Now that we know what to look for, it is time to look at the second part of the equation: complacency prevention. The NSC’s recommendation is the following:
• Consciously focus on your tasks while working.
• Recognize and dismiss distractions when they come up.
• Continually look for and improve your approach and routine to your tasks.
• Look for minor changes to your schedule to keep your
focus and avoid “auto-pilot.”
• Everyone takes part in safety talks and inspections.
• Encourage co-workers to
talk through the steps of a task, regardless of experience level.
• Help your co-workers, including pointing out risks.
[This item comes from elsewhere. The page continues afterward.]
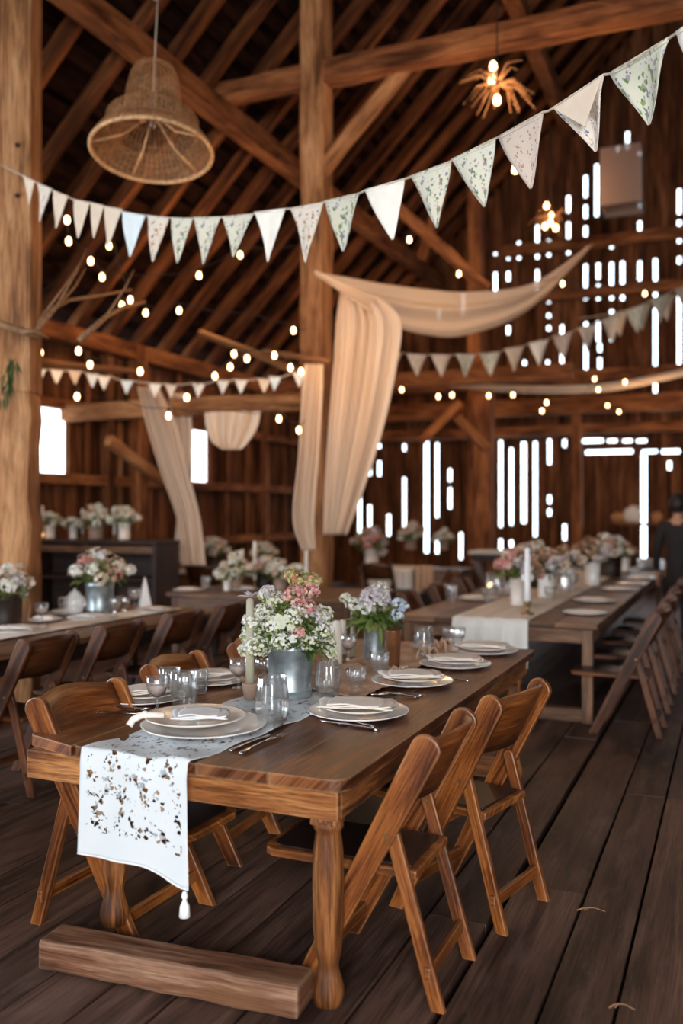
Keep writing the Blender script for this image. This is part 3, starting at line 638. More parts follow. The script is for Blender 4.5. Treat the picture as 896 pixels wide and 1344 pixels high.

Meeting the suggestions made by the NSC will take effort on everyone’s part. Administration and management must allow a culture where everyone has
an equal voice in safety. When I was a firearms instructor in law enforcement, every officer was a safety officer and could call for a cease-fire or a stop to training at any time, regardless of rank or experience. In this industry, every facility owner/operator, excavator, and locator should have whistleblower and stop-work authority, which is a Damage Prevention Institute (DPI) accreditation requirement. We must make the CGA Best Practices, contacting 811, and
all other safety measures habitual
for the individual. We also need to accept the help or corrections from others when regarding safety. This
can be especially challenging to the seasoned, experienced worker if they are approached by a co-worker who may be new. From my law enforcement experience, many times younger “rookie” officers, who were fresh out
of training where safety has been drilled into them for months on end, could at times be more aware of safety than an older officer who has become complacent. And on the other side of that coin, experienced workers need
to pass on their knowledge to new employees who are prone to safety mishaps because they lack experience. Regarding safety, EVERYONE needs to check their ego at the door.
I thank each of you for what you do. Stay vigilant and safe out there. Remember, safety is in your hands. Every dig. Every time.